▶ Stated problem: Return exactly and only these lines: the first of the listing through the one containing "SC = bpy.context.scene".

▶ Dataset excerpt:

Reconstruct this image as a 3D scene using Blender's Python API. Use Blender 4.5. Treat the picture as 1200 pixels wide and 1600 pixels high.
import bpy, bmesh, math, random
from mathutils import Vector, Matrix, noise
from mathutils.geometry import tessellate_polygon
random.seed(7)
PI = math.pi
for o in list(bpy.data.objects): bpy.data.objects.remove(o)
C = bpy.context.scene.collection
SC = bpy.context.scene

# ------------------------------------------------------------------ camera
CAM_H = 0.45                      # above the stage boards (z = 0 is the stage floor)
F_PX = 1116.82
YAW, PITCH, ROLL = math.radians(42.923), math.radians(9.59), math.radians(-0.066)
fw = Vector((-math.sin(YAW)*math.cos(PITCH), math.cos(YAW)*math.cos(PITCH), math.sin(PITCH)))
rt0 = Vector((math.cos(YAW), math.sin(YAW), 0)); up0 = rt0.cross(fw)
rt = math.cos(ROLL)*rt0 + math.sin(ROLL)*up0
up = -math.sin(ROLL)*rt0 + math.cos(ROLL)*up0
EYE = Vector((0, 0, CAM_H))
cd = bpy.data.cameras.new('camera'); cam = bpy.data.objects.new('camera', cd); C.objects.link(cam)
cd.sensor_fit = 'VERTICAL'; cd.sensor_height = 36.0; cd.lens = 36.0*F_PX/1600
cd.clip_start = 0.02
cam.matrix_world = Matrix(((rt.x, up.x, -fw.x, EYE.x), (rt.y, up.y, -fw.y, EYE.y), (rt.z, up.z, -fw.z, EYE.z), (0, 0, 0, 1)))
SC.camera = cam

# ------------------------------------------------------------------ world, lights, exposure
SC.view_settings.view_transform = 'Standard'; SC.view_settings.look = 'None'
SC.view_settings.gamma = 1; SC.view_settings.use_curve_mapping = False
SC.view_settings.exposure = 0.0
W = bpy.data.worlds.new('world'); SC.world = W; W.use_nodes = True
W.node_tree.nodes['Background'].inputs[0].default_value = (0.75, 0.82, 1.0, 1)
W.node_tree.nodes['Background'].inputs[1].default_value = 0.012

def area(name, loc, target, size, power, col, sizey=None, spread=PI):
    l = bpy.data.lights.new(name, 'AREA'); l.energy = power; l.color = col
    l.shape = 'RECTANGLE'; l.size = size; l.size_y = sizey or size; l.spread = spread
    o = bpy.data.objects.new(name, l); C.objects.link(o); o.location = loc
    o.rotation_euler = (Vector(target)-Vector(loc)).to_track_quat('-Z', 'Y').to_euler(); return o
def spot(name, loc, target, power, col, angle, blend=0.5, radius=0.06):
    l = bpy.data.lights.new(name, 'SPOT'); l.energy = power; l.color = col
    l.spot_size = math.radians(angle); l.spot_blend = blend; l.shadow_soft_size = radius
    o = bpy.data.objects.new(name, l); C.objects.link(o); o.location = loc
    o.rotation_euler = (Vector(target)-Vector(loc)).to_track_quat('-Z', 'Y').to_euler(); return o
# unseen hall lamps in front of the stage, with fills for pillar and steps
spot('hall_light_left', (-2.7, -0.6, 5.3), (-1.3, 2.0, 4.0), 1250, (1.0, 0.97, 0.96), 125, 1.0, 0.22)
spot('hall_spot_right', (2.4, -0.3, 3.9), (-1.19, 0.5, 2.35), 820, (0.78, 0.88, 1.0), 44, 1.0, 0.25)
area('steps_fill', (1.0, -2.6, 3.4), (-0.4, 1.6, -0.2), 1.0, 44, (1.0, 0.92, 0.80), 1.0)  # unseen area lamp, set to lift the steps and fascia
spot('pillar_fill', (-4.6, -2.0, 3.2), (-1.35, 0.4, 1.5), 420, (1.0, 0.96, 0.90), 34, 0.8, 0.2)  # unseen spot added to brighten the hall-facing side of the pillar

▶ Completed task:
Reconstruct this image as a 3D scene using Blender's Python API. Use Blender 4.5. Treat the picture as 1200 pixels wide and 1600 pixels high.
import bpy, bmesh, math, random
from mathutils import Vector, Matrix, noise
from mathutils.geometry import tessellate_polygon
random.seed(7)
PI = math.pi
for o in list(bpy.data.objects): bpy.data.objects.remove(o)
C = bpy.context.scene.collection
SC = bpy.context.scene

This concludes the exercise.